In eastern Papua New Guinea, the people of Bougainville also claim Ophir to be the original name of their remote islands.
Like the fabled land, Bougainville is endowed with treasure, predominantly copper and gold.
In the late 20th century, exploitation of these was at the centre of a powerful story of colonialism, inequality, war and redemption.
In the 1960s, when the islands were under Australian administration, the Panguna copper mine was developed in Central Bougainville in association with Rio Tinto, the mining multinational.
Over the years of its operation, rising anger among indigenous communities about environmental devastation, negative social effects and inequitable profits distribution triggered an armed local uprising in 1989.
The brutal civil war which ensued hit the world headlines and became renowned as a David and Goliath struggle of our times.
Bougainville’s affairs have been covered over the years by a small coterie of dedicated journalists in the region.
But an important eyewitness account of the conflict was the 1988 documentary film, Bougainville: Our Island, Our Fight, by Australian filmmaker, Wayne Coles-Janess, featuring footage of the jungle war and interviews with the revolutionaries.
This was followed by a focus on the conflict as an eco-uprising in Dom Rotheroe’s 2001 film, The Coconut Revolution.
Ophir was made by French filmmaker Alexandre Berman and French investigative journalist, director and producer, Olivier Pollet, who worked with a local team, including assistant director Nathan Matbob and filmmaker Clive Porabou, to create an evocative re-telling of the conflict and its legacy over the past two decades.

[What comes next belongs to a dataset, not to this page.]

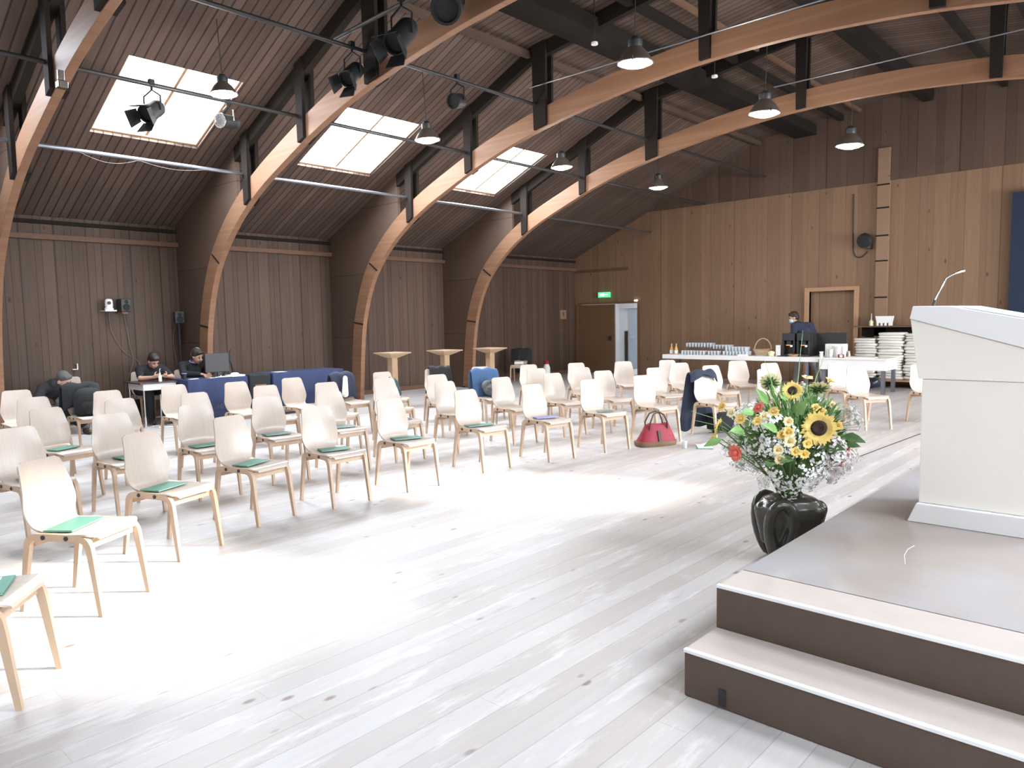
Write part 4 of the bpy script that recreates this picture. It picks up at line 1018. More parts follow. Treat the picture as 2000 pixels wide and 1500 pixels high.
for k in range(900):
    v = Vector((random.gauss(0, 1), random.gauss(0, 1), random.gauss(0, 1))).normalized()
    rr = random.uniform(0.2, 1.0)
    p = ctr + Vector((v.x*0.33, v.y*0.33, v.z*0.33))*rr + Vector((0, 0, -0.02))
    f = max(0.22, min(1, (p.z - 0.44)/0.33)); p.x = VC.x + (p.x - VC.x)*f; p.y = VC.y + (p.y - VC.y)*f
    if p.z < 0.46: p.z = 0.46 + random.uniform(0, .1); 
    leaf_mesh(bm, p, v + Vector((0, 0, 0.5)), Vector((random.uniform(-1, 1), random.uniform(-1, 1), 1)), random.uniform(0.03, 0.07), random.uniform(0.010, 0.028))
o = obj('foliage', bm, 'leafd'); tag(o, 'dense small green foliage filling the bouquet', 'foliage', None, 'stuff')
bm = bm_new()
for k in range(760):
    v = Vector((random.gauss(0, 1), random.gauss(0, 1), abs(random.gauss(0, 1)) - 0.2)).normalized()
    p = ctr + Vector((v.x*0.30, v.y*0.30, v.z*0.32))*random.uniform(0.5, 1.0)
    leaf_mesh(bm, p, v + Vector((0, 0, 0.8)), Vector((random.uniform(-1, 1), random.uniform(-1, 1), 1)), random.uniform(0.04, 0.10), random.uniform(0.008, 0.02))
o = obj('foliage', bm, 'leafg'); tag(o, 'fresh green fine foliage in the upper middle of the bouquet', 'foliage', None, 'stuff')
GR = [((-1.88, 4.92, 1.50), 'tall green grass blade over the bouquet, bending before the coffee machines'), ((-2.07, 4.74, 1.33), 'grass blade leaning left over the top of the bouquet'), ((-1.76, 5.02, 1.36), 'grass blade leaning right over the top of the bouquet'), ((-2.36, 4.30, 0.99), 'uppermost grass blade reaching out left of the bouquet'), ((-2.34, 4.31, 0.93), 'middle grass blade reaching out left of the bouquet'), ((-2.31, 4.33, 0.88), 'lowest grass blade reaching out left of the bouquet'), ((-1.50, 5.05, 0.78), 'thin stem reaching out right of the bouquet')]
for g, lab in GR:
    g = Vector(g); o = obj('grass_blade', tube(bm_new(), [NECK + Vector((0, 0, -0.08)), NECK.lerp(g, .35) + Vector((0, 0, .12)), NECK.lerp(g, .7) + Vector((0, 0, .10)), g], [0.003, 0.003, 0.0025, 0.001], 5), 'leafg', smooth=True)
    tag(o, lab, 'grass')

tag(obj('thread', tube(bm_new(), [(-0.943, 3.79, SZ + .0035), (-0.983, 3.93, SZ + .0035), (-0.996, 4.04, SZ + .0035), (-0.987, 4.13, SZ + .0035)], 0.0015, 4), 'paper'), 'short white thread lying on the grey stage top', 'thread')

# ================================================================== HIGH TABLES
for i, (x, y, lab) in enumerate([(-10.9, 8.60, 'nearest of the three wooden high tables'), (-10.72, 9.75, 'middle of the three wooden high tables'), (-10.55, 10.85, 'farthest of the three wooden high tables')]):
    if i == 0:
        ht = thing('high_table', lab, 'table', (x, y, 0), 0, 'wooden high tables')
        obj('tabletop', box(bm_new(), (-0.25, -0.25, 1.03), (0.25, 0.25, 1.05)), 'hightable', ht)
        bm = bm_new(); ring_loft(bm, [[(-.08, -.08, .95), (.08, -.08, .95), (.08, .08, .95), (-.08, .08, .95)], [(-.23, -.23, 1.028), (.23, -.23, 1.028), (.23, .23, 1.028), (-.23, .23, 1.028)]]); obj('underside', bm, 'hightable', ht)
        obj('post', box(bm_new(), (-0.065, -0.065, 0.03), (0.065, 0.065, 0.95)), 'hightable', ht)
        obj('base', box(bm_new(), (-0.24, -0.24, 0.0), (0.24, 0.24, 0.03)), 'hightable', ht)
    else: dup(ht, (x, y, 0), 0.0, lab)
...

In an ABC radio interview last year, Pollet claimed the people of Bougainville were allowed to freely express themselves in the film. For filmmaking, he continued, is about ‘listening’.

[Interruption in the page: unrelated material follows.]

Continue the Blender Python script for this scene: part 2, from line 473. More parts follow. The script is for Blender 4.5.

The story, without a narrator, is told through a sequence of local voices recounting events from the 1960s, when mining exploration began, through soliloquy, poetry and storytelling.
The film opens with the sound of the sea lapping on Bougainville’s shore and islanders speaking of their roles as traditional custodians of the land.

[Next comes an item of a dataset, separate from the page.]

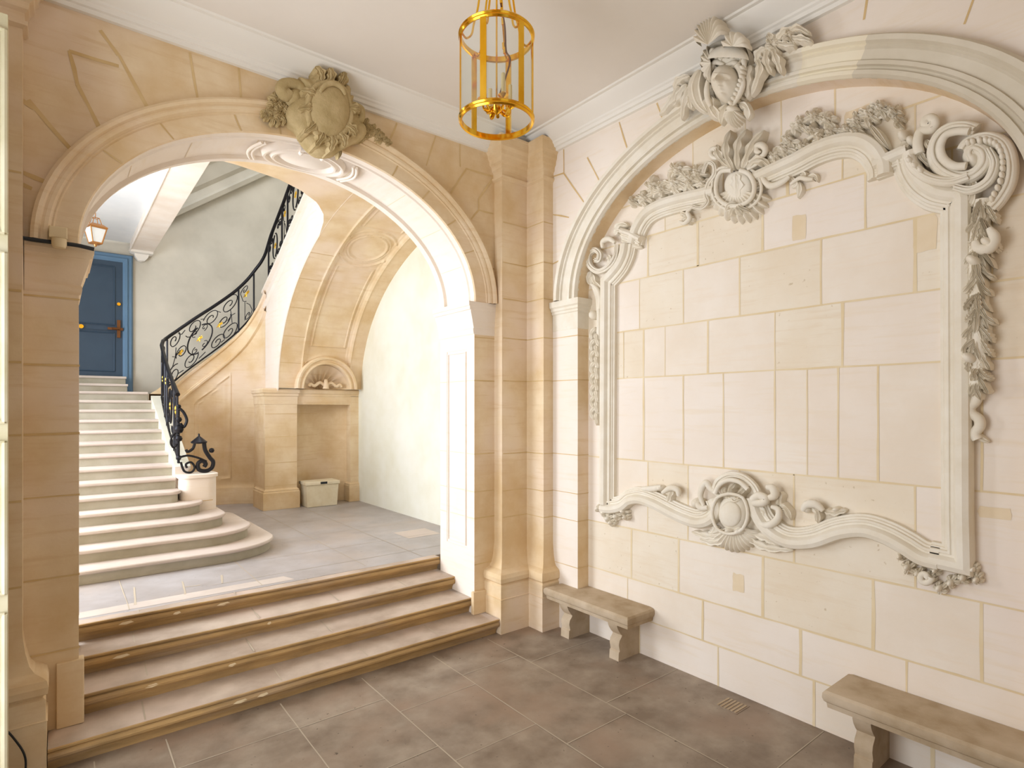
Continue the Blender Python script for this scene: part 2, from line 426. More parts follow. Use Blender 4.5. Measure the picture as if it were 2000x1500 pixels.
zc = [.345, .705, 1.20, 1.885, 2.70, 3.17, 3.665, 4.06, 4.42]
for z in zc:
    if z <= BSZ: y0, y1 = BCY - BA, BCY + BA
    else:
        k = BA * math.sqrt(1 - ((z - BSZ) / BB) ** 2); y0, y1 = BCY - k, BCY + k
    JB(y0, z, y1, z, .014)
vj = {0: [3.6, 2.75, 1.95, 1.2], 1: [3.75, 2.9, 2.05, 1.35], 2: [3.7, 3.15, 2.35, 1.55, .95], 3: [4.0, 3.5, 3.05, 2.55, 2.1, 1.3],
      4: [3.95, 3.55, 3.1, 2.7, 2.25, 2.0, 1.78, 1.52, .95], 5: [3.8, 3.55, 3.3, 2.85, 2.25, 1.75, 1.15], 6: [4.05, 3.6, 3.1, 2.55, 1.9, 1.3, .9], 7: [3.5, 2.95, 2.35, 1.6, 1.1], 8: [3.3, 2.7, 2.15, 1.75, 1.3], 9: [3.0, 2.5, 2.2, 1.8]}
zz = [0] + zc + [4.86]
rb0 = random.Random(2)
for i in range(10):
    cs = [4.5] + sorted(vj[i], reverse=True) + [.5]
    for a, b in zip(cs, cs[1:]):
        mb.poly([(XR, b, zz[i]), (XR, a, zz[i]), (XR, a, zz[i + 1]), (XR, b, zz[i + 1])], rb0.choice(('pale', 'pale', 'pale2', 'pale3')))
for i in range(10):
    for y in vj[i]:
        z1 = min(zz[i + 1], inarch(y))
        if z1 > zz[i]: JB(y, zz[i], y, z1, random.choice((.009, .013, .02)))
for y0, y1, z0, z1 in ((1.17, 1.32, 3.42, 3.68), (2.5, 2.62, .85, 1.02), (2.0, 2.12, 3.68, 3.9), (.80, .98, 1.72, 1.80), (2.35, 2.6, 4.42, 4.5), (1.55, 1.75, 4.4, 4.55)):
    pts = []
    for k in range(14):
        a = 2 * PI * k / 14; pts.append((XR - .002, (y0 + y1) / 2 + (y1 - y0) / 2 * max(-.85, min(.85, 1.25 * math.cos(a))) * random.uniform(.95, 1.1), (z0 + z1) / 2 + (z1 - z0) / 2 * max(-.85, min(.85, 1.25 * math.sin(a))) * random.uniform(.95, 1.1)))
    mb.poly(pts, 'stain')
def JF(y0, z0, y1, z1, wd=.015): joint(mb, (XB, y0, z0), (XB, y1, z1), NB, wd)
for z in (.705, 1.2, 1.49, 1.9, 2.7, 3.17): JF(4.29, z, 4.68, z, .008); joint(mb, (XB, 4.289, z), (XR, 4.289, z), NA, .008)
for a in ((4.46, 4.03, 4.68, 4.0), (4.2, 4.55, 4.5, 4.95), (4.5, 4.95, 4.68, 4.97), (4.42, 4.45, 4.68, 4.55), (4.5, 4.95, 4.5, 5.21), (3.95, 4.65, 4.15, 5.0), (3.6, 4.85, 3.72, 5.2), (3.2, 5.0, 3.27, 5.2), (1.55, 5.05, 1.5, 5.42), (1.0, 4.73, .84, 5.2), (.6, 4.2, .2, 4.5)): JF(*a)
structure(mb.build('wall_right'))
mb = MB()
archivolt(PLB, BCY, BSZ, 2.09, 1.52, BA, BB, [(0, 0), (0, .07), (.08, .105), (.2, .10), (.24, .065), (.31, .07), (.35, .05), (.60, .03), (.62, .052), (.72, .052), (.74, .022), (.82, .022), (.84, .042), (.95, .042), (1, .01), (1, -.01)], 'relief', mb, segm=lambda t: 'yblock' if 106 < t < 118 else ('gblock' if t >= 118 else 'relief'))
structure(mb.build('trim_9', smooth=True, auto=20))
mb = MB()
IQ = [(0, 3.245), (.004, 3.25), (.006, 3.42), (.02, 3.43), (.02, 3.45), (.035, 3.46), (.035, 3.485), (.055, 3.50), (.058, 3.56), (0, 3.562)]
mb.grid([[(XB - p, 4.672, z) for p, z in IQ], [(XB - p, BCY + BA - p, z) for p, z in IQ], [(XR, BCY + BA - p, z) for p, z in IQ]], 'relief')
structure(mb.build('trim_10', smooth=True, auto=20))

mb = MB()
mb.poly([(XL - .2, -2.5, 0), (-.3, -2.5, 0), (-.3, -2.5, ZC), (XL - .2, -2.5, ZC)], 'stone')
mb.poly([(2.1, -2.5, 0), (XR, -2.5, 0), (XR, -2.5, ZC), (2.1, -2.5, ZC)], 'stone')
mb.poly([(-.3, -2.5, 4.1), (2.1, -2.5, 4.1), (2.1, -2.5, ZC), (-.3, -2.5, ZC)], 'stone')
structure(mb.build('wall_front'))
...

Indigenous accounts are interspersed with archival news footage of the time, excerpts from corporate videos and consultants’ reports, which unpick the colonial mindset of the era.
Especially revealing are the views of American anthropologist Douglas Oliver.
He eerily prophesied resistance to the mine, but recommended some baffling prevention strategies, such as encouraging a passion for consumerism among villagers.
Ophir successfully captures the core of the conflict; the opposing indigenous and Western worldviews about the purpose and rights of land ownership.
The Melanesian concept of it as the source of sustenance, social cohesion and wellbeing for this and future generations was opposed to the corporate view of the land’s wealth as a commodity to be extracted for immediate profit.
The film’s framing of the conflict as one of two opposing parties, of Bougainville freedom fighters against political and economic interference by external state and corporate actors, is true.
But the prolonged severity of the war was also due to its fragmentation.
Multiple fronts developed as factions formed, new armed groups broke away from the main BRA (Bougainville Revolutionary Army) and local vendettas complicated hostilities.
Significantly, Ophir covers what has happened in the war’s aftermath, local expectations of the referendum on Independence held in 2019 and how the Panguna mine has, once again, become controversial.
Political leaders call for its reopening in order to bankroll Bougainville’s ambition to become a nation state.
However, responses are divided in mine-affected communities, where past demands for reparations remain unmet and suspicion of power grabbing by outsiders has not dissipated.
The power of Bougainville’s story is that it’s a struggle with universal resonance, of the oppressed against the powerful, of right against might.
Ophir’s directors also see the conflict through a lens of contemporary issues, including of global warming and the race for natural resources.
Ophir exposes an important truth:
The fight for freedom isn’t over. The rebels won the war and secured, with the peace agreement, a degree of autonomy from PNG.
However, Bougainville remains financially shackled to the national government and international aid donors for its administrative functioning and post-conflict reconstruction.
As a Bougainville participant in the film says: “We are still in the colonial era. The design of the system is the application of the seed of dependency planted in the time of colonialism.
“Borrow for money, borrow for services, become a slave to the master.”
The filmmakers successfully employ the power of journalistic truth-telling through investigative and self-reflexive [self-questioning] methods, through local testimonies and exposing influential modes of power and decision-making.
Yet they don’t shy away from the highly emotive nature of the story.
They are part of a discernible trend of journalists reporting major stories through documentary film.
Better production qualities and compelling storytelling of current affairs are contributing to the genre’s rising popularity.
When public trust in the ‘truth’ is being undermined by ‘fake news’ and the pitfalls of social media, they are arguably responding to a greater public hunger for more rigorous in-depth reportage and eyewitness experience .
Ophir has been applauded by Pacific Islanders. It premiered at the FIFO International Documentary Film Festival in Tahiti in February, 2020, and was awarded the Grand Jury Prize, one of several international honours.